Looking out the windows of my sun room, I found myself missing those days. How precious they were. The yard now resembling a blank white canvas. Except for the occasional animal foot prints sprinkled across the open space it showed no sign of any visitors. Thankful to have my memories I smiled. Yes, I had the photos to remind me and my sons of a time when we did not use chairs with wheels. A time when falling was not the constant reminder of what was coming ahead. Standing there I ached for just a mere second of seeing Cody walk again.

I offered to create paths for my Josiah as the first heavy snow fall surrounded us this season. Josiah smiled and just told me he wanted to help shovel the driveway for Cody. We did shovel together. Cody always had a clear path for his power chair. It was a struggle for Josiah to push the child size shovel along the driveway. He worked so diligently at my side making it clear for his older brother.

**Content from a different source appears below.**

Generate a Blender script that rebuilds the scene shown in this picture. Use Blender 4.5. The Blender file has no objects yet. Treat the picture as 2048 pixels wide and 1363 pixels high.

My boys did not need boots this winter, for they no longer walked on snowy grounds. Where ever they went snow was neatly removed. Snow pants also played no role in our winter wardrobe this year. I was now beginning to see grass peeking out from beneath the seasons white blanket. I listened as birds chirped in the distance. Winter was now leaving us once again. The memories of playing outside on those beautiful winter days will always bring me to a place that can make me smile and feel good. On the days where despair attempts to invade my world I will turn to these memories for my strength.